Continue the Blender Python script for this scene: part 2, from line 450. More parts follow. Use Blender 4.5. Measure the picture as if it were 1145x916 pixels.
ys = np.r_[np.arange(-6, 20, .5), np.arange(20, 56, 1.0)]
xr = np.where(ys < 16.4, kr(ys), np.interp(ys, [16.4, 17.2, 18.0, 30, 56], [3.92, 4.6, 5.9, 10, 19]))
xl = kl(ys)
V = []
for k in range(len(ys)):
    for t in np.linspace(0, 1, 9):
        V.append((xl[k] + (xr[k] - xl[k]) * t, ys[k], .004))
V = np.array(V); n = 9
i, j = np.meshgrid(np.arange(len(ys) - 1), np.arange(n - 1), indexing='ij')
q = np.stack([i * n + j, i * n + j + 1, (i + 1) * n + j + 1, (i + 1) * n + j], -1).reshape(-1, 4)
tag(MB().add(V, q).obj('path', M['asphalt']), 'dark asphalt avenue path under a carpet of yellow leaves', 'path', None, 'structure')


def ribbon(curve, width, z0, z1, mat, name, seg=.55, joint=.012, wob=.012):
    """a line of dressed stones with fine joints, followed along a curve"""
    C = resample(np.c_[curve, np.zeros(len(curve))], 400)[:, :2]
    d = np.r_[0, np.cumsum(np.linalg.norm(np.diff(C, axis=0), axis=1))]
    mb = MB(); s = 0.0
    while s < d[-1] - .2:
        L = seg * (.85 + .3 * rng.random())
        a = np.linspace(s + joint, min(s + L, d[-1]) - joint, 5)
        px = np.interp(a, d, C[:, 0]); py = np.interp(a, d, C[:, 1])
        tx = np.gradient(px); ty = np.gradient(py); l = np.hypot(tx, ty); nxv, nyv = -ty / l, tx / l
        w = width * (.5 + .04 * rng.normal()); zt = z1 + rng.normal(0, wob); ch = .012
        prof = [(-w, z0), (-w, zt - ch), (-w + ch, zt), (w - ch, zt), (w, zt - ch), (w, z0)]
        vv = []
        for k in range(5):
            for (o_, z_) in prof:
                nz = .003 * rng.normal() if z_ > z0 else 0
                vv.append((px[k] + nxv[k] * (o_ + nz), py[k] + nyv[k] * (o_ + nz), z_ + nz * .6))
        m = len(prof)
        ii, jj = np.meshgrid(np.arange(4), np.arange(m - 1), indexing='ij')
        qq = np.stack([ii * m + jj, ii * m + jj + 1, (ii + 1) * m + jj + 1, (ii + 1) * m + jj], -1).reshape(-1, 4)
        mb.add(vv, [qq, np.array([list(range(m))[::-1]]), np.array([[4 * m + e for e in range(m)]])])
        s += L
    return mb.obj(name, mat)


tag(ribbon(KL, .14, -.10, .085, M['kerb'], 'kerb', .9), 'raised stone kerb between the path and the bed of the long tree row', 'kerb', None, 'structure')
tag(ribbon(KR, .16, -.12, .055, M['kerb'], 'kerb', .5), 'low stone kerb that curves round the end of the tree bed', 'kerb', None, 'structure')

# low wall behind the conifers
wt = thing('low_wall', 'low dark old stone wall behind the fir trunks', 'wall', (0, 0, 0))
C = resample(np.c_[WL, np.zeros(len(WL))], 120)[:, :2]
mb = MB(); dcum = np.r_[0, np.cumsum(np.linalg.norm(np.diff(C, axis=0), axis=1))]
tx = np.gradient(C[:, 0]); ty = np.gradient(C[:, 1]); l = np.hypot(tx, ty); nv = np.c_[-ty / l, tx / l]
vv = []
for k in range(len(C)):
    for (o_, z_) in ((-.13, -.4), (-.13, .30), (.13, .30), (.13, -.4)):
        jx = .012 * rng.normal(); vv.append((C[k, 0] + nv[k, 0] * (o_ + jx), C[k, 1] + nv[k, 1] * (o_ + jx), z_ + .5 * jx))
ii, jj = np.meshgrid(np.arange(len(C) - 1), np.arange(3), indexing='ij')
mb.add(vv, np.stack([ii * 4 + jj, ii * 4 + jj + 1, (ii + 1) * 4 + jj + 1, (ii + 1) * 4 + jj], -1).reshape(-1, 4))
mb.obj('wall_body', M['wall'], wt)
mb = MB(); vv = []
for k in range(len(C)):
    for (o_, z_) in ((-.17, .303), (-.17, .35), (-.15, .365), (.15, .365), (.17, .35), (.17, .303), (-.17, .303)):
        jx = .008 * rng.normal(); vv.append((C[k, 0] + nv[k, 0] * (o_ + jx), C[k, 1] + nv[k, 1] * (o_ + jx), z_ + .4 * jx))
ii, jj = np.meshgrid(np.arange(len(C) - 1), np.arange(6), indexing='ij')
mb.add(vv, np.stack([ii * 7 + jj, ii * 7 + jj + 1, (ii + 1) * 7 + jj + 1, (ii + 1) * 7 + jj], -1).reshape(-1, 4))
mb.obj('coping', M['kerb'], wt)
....
→ **WHAT YOU WILL DO**: Extract the full listing above without alteration.

→ **CORRECT RESULT**:
Continue the Blender Python script for this scene: part 2, from line 450. More parts follow. Use Blender 4.5. Measure the picture as if it were 1145x916 pixels.
ys = np.r_[np.arange(-6, 20, .5), np.arange(20, 56, 1.0)]
xr = np.where(ys < 16.4, kr(ys), np.interp(ys, [16.4, 17.2, 18.0, 30, 56], [3.92, 4.6, 5.9, 10, 19]))
xl = kl(ys)
V = []
for k in range(len(ys)):
    for t in np.linspace(0, 1, 9):
        V.append((xl[k] + (xr[k] - xl[k]) * t, ys[k], .004))
V = np.array(V); n = 9
i, j = np.meshgrid(np.arange(len(ys) - 1), np.arange(n - 1), indexing='ij')
q = np.stack([i * n + j, i * n + j + 1, (i + 1) * n + j + 1, (i + 1) * n + j], -1).reshape(-1, 4)
tag(MB().add(V, q).obj('path', M['asphalt']), 'dark asphalt avenue path under a carpet of yellow leaves', 'path', None, 'structure')


def ribbon(curve, width, z0, z1, mat, name, seg=.55, joint=.012, wob=.012):
    """a line of dressed stones with fine joints, followed along a curve"""
    C = resample(np.c_[curve, np.zeros(len(curve))], 400)[:, :2]
    d = np.r_[0, np.cumsum(np.linalg.norm(np.diff(C, axis=0), axis=1))]
    mb = MB(); s = 0.0
    while s < d[-1] - .2:
        L = seg * (.85 + .3 * rng.random())
        a = np.linspace(s + joint, min(s + L, d[-1]) - joint, 5)
        px = np.interp(a, d, C[:, 0]); py = np.interp(a, d, C[:, 1])
        tx = np.gradient(px); ty = np.gradient(py); l = np.hypot(tx, ty); nxv, nyv = -ty / l, tx / l
        w = width * (.5 + .04 * rng.normal()); zt = z1 + rng.normal(0, wob); ch = .012
        prof = [(-w, z0), (-w, zt - ch), (-w + ch, zt), (w - ch, zt), (w, zt - ch), (w, z0)]
        vv = []
        for k in range(5):
            for (o_, z_) in prof:
                nz = .003 * rng.normal() if z_ > z0 else 0
                vv.append((px[k] + nxv[k] * (o_ + nz), py[k] + nyv[k] * (o_ + nz), z_ + nz * .6))
        m = len(prof)
        ii, jj = np.meshgrid(np.arange(4), np.arange(m - 1), indexing='ij')
        qq = np.stack([ii * m + jj, ii * m + jj + 1, (ii + 1) * m + jj + 1, (ii + 1) * m + jj], -1).reshape(-1, 4)
        mb.add(vv, [qq, np.array([list(range(m))[::-1]]), np.array([[4 * m + e for e in range(m)]])])
        s += L
    return mb.obj(name, mat)


tag(ribbon(KL, .14, -.10, .085, M['kerb'], 'kerb', .9), 'raised stone kerb between the path and the bed of the long tree row', 'kerb', None, 'structure')
tag(ribbon(KR, .16, -.12, .055, M['kerb'], 'kerb', .5), 'low stone kerb that curves round the end of the tree bed', 'kerb', None, 'structure')

# low wall behind the conifers
wt = thing('low_wall', 'low dark old stone wall behind the fir trunks', 'wall', (0, 0, 0))
C = resample(np.c_[WL, np.zeros(len(WL))], 120)[:, :2]
mb = MB(); dcum = np.r_[0, np.cumsum(np.linalg.norm(np.diff(C, axis=0), axis=1))]
tx = np.gradient(C[:, 0]); ty = np.gradient(C[:, 1]); l = np.hypot(tx, ty); nv = np.c_[-ty / l, tx / l]
vv = []
for k in range(len(C)):
    for (o_, z_) in ((-.13, -.4), (-.13, .30), (.13, .30), (.13, -.4)):
        jx = .012 * rng.normal(); vv.append((C[k, 0] + nv[k, 0] * (o_ + jx), C[k, 1] + nv[k, 1] * (o_ + jx), z_ + .5 * jx))
ii, jj = np.meshgrid(np.arange(len(C) - 1), np.arange(3), indexing='ij')
mb.add(vv, np.stack([ii * 4 + jj, ii * 4 + jj + 1, (ii + 1) * 4 + jj + 1, (ii + 1) * 4 + jj], -1).reshape(-1, 4))
mb.obj('wall_body', M['wall'], wt)
mb = MB(); vv = []
for k in range(len(C)):
    for (o_, z_) in ((-.17, .303), (-.17, .35), (-.15, .365), (.15, .365), (.17, .35), (.17, .303), (-.17, .303)):
        jx = .008 * rng.normal(); vv.append((C[k, 0] + nv[k, 0] * (o_ + jx), C[k, 1] + nv[k, 1] * (o_ + jx), z_ + .4 * jx))
ii, jj = np.meshgrid(np.arange(len(C) - 1), np.arange(6), indexing='ij')
mb.add(vv, np.stack([ii * 7 + jj, ii * 7 + jj + 1, (ii + 1) * 7 + jj + 1, (ii + 1) * 7 + jj], -1).reshape(-1, 4))
mb.obj('coping', M['kerb'], wt)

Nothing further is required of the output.